Mark Durkan's powerful performance set a high standard for his successor, writes GERRY MORIARTY
SHORTLY AFTER midday yesterday Mark Durkan handed over control of the SDLP as it approaches its 40th anniversary in August to Margaret Ritchie – fourth leader of the party following in the footsteps of Gerry Fitt, John Hume and Durkan.
Ms Ritchie, the SDLP’s sole minister in the Northern Executive running the social development department, has a big challenge ahead – to hold and if possible build on what the SDLP has established at council, Assembly and Westminster level and to reunite a divided party.
Both she and Dr Alasdair McDonnell were hungry for the job. The victor said it wasn’t a divisive campaign but it was. There are fences to be mended and some might remain broken.
Ritchie is an efficient, single-minded politician with a certain air of the school headmistress about her while McDonnell is a blunt and ambitious politician who has rubbed many people up the wrong way, particularly in his own party.
Whichever of them won there was going to be discord.
Ritchie won for positive reasons but rather like Manchester United there was an ABA factor to her victory – Anybody But Alasdair.
One McDonnell supporter had this opinion about the new leader. “This is a suicide note for the SDLP.” Another voice in the Slieve Donard Hotel yesterday muttered about the “Judases that undermined” Mark Durkan, precipitating his standing down as leader. This is a reference to a feeling among many Durkan supporters that while he went voluntarily there was something of a velvet putsch in the timing.
There is considerable bitterness after the campaigning. When the result was announced more than half the conference room in the Slieve Donard Hotel jumped to its feet in delight, the rest remained glued gloomily to their seats until they realised they had better show some unity for the cameras.
Matters are complicated by the whole new dynamic in the party. The new deputy leader is Mid-Ulster MLA Patsy McGlone, a McDonnell supporter. He must develop a working relationship with the new leader.
Her test is to begin the healing process while at the same time trying to inject some organisation to a party that desperately needs reorganisation.
The SDLP leader must sharpen her judgment. She described Friday’s Hillsborough Castle Agreement as a “temporary fix based on a corruption of democracy” which missed the public mood and relief that at least politics was moving on, at last, after all the endless processing at Hillsborough and Stormont.
The South Belfast constituency could be a rallying call for that return to party cohesion. Alasdair McDonnell won the Westminster seat against the odds in 2005 but with the help of a split unionist vote.
Unionism is in such a mess at the moment that it’s impossible to tell whether there will be an agreed candidate or a DUP and Ulster Unionist-Tory candidate running in the election expected in May. Regardless, this battle will be an opportunity for the pro- and anti-McDonnell camps.

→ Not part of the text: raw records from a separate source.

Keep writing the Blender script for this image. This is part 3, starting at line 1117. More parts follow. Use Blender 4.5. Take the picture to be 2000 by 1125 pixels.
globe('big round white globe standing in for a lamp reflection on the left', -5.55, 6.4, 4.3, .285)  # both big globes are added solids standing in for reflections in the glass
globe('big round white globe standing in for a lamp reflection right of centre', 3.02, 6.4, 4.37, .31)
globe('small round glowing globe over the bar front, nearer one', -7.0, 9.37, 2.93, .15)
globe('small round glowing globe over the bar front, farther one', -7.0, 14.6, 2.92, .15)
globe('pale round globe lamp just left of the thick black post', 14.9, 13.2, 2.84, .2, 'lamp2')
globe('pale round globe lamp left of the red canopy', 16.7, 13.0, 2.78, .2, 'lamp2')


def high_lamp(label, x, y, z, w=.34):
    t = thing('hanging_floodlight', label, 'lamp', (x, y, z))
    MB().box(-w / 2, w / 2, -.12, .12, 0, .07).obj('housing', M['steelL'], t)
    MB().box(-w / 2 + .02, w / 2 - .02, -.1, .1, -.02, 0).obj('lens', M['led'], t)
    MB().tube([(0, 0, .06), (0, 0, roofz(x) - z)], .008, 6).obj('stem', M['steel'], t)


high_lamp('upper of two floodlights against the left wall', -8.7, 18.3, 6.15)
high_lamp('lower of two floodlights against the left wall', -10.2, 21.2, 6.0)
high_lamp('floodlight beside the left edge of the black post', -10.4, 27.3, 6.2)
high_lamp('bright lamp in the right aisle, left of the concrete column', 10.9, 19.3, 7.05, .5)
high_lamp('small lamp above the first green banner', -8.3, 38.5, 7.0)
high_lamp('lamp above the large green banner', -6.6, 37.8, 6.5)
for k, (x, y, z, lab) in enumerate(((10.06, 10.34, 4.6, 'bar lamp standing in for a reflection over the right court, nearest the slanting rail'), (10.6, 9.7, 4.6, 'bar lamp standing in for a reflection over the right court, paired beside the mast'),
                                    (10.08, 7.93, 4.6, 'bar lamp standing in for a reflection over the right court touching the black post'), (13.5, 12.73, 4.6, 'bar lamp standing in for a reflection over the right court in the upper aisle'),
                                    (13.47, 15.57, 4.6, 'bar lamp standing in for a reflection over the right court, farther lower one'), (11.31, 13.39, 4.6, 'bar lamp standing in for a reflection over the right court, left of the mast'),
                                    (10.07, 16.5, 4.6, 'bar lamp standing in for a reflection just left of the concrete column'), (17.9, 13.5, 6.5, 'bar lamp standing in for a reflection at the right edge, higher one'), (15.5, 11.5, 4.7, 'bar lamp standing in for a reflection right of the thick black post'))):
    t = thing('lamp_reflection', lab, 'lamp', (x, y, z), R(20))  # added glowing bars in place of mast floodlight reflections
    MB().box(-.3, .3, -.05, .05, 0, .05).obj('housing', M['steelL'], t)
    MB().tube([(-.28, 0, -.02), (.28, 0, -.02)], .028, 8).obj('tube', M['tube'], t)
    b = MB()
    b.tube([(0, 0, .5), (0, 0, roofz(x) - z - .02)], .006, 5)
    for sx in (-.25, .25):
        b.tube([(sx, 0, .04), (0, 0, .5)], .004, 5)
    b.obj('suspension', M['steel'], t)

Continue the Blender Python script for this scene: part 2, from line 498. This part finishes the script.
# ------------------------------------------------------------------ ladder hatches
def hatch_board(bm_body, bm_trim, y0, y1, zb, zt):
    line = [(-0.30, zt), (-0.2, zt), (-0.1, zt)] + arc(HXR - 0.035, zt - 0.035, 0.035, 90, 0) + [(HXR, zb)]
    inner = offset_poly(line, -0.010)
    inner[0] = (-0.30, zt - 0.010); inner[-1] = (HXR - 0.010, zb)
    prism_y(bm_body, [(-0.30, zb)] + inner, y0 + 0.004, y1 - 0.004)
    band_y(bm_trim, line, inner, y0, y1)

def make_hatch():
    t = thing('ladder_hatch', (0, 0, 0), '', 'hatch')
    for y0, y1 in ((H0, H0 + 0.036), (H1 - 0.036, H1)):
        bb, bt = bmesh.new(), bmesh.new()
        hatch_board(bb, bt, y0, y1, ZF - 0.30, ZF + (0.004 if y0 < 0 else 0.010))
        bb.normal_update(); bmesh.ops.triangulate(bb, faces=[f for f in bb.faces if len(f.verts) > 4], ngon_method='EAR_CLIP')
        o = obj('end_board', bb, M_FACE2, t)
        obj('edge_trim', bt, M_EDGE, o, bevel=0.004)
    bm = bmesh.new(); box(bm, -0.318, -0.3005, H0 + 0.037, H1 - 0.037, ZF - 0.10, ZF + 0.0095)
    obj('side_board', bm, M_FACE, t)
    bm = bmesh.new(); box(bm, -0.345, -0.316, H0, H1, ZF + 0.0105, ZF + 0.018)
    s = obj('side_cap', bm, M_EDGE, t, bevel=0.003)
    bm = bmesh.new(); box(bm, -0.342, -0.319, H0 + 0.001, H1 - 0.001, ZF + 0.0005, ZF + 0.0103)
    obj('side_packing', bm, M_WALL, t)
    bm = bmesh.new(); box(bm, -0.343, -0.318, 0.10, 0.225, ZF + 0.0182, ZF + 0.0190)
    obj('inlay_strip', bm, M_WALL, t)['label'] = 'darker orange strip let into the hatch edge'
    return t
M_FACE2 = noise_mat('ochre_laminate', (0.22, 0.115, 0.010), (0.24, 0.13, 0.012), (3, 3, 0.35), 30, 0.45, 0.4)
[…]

Ritchie must also work to help ensure Mark Durkan holds Foyle and that Eddie McGrady is returned in South Down. Three Westminster seats for the SDLP in May would be a great start to her leadership. Thereafter, it’s about attracting new talent and building on existing talent to try to increase the SDLP’s representation in the Assembly – currently at 16 – so that instead of one ministry the party would be entitled to two.
Her task is tough but the hope for the SDLP faithful is that cometh the hour cometh the woman.
Ritchie has a hard act to follow. Mark Durkan would admit his own organisational limitations, but he is a very impressive politician and person – one of the key figures, Taoiseach Brian Cowen said at the SDLP dinner on Saturday night, in shaping the powersharing philosophy of the Belfast Agreement.
Durkan went out with a bang, delivering a powerful, emotionally charged speech that electrified the 400 delegates in the Slieve Donard Hotel. It was also a speech that put up a strong argument for the value of politics, offering vision and telling people – young people in particular – that politicians can do good. It was an argument against cynicism.
A number of times during his delivery Durkan almost broke down in tears. There was a huge moment when he recalled how he battled on behalf of the late Sarah Conlon, mother of Gerry Conlon, one of the Guildford Four, and wife of another innocent man, Giuseppe Conlon who died in prison in England.
His message was worth delivering after two weeks of protracted negotiations that has frustrated, bored and annoyed the public. It pointed to another side to politics and politicians.